Negatively charged polyimide nanofiltration membranes with high selectivity and performance stability by optimization of synergistic imidization

A simple strategy is proposed for high performance polyimide nanofiltration (PI-NF) membranes by optimization of a synergistic imidization reaction. Soluble poly(amic acid) polymers with partial imidization was successfully controlled and fabricated by chemical imidization. With the product as a matrix, NF membranes with an integrally skinned asymmetric architecture were obtained by phase inversion and subsequent thermal imidization.

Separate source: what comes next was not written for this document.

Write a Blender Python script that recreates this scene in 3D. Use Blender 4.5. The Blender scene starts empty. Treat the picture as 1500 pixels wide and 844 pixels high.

The brittle and ruptured defects caused by directly high temperature conversion for fabricating PI-NF membranes were effectively avoided. The prepared membrane showed high rejections for dye, PEG and typical salts. The fabricated PI-NF membranes were endowed with a high permeance of isopropyl alcohol [approximately 1 L/(m2 h bar)] and a high rejection of rose Bengal (greater than 92%). The molecular weight cut-off of PI-NF membrane is below 800 Da. The pure water flux of PI-NF membrane prepared under optimized conditions was approximately 20 L/(m2 h) and the rejection for Na2SO4 was 93.91% at 5 bar. The rejection for different salts followed the order: Na2SO4 > MgSO4 > NaCl > MgCl2, revealed that Donnan exclusion theory and steric hindrance effect dominated the rejection mechanism. Furthermore, the NF membranes showed excellent stability over a long-term filtration process.